Importante hubiera sido un cambio en el gobierno en 2015. Es insano que los implicados o, al menos, responsables políticos, incluso cómplices de la corrupción hayan seguido gobernando. La inmadurez de los nuevos partidos y la crisis del PSOE lo hicieron posible, también la peculiar organización interna del PP, pero no se recobrará la confianza en el sistema y no se producirá una verdadera regeneración mientras eso no suceda.

Cambiar los partidos, no solo de partidos, es también imprescindible. Por el bien de la democracia, sería bueno que los nuevos evitasen imitar a los antiguos y que estos hicieran un esfuerzo por reinventarse. Quizá el mayor reproche que se le puede hacer a Podemos es que se haya acercado tan rápidamente al funcionamiento de los tradicionales. Sus principales activos, la participación desde los círculos y la pluralidad, parecen haberse perdido. Lo errático de sus posiciones políticas, la marginación de líderes capaces, como Íñigo Errejón o Irene Montero, con posiciones distintas, pero ambas necesarias, han contribuido a su pérdida de apoyo social y han permitido que sea el nuevo centroderecha de Ciudadanos el que se convierta en alternativa.

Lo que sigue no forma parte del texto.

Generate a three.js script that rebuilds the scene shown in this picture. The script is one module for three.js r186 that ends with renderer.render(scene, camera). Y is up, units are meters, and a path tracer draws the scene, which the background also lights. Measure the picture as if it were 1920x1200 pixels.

Sigo pensando que los nuevos partidos han llegado para quedarse, pero que el mapa político seguirá siendo plural. Parece que nos acercamos al modelo portugués, aunque aquí más a cuatro que a cinco. En la derecha de forma clara, con el partido más centrista, también naranja, en cabeza. En la izquierda con un partido socialista más débil que el luso y con menos división a su izquierda. En cualquier caso, todos deberán convencerse de que tendrán que pactar. Una nueva legislatura como esta solo serviría para agravar la frustración de la ciudadanía y conflictos como el de Cataluña.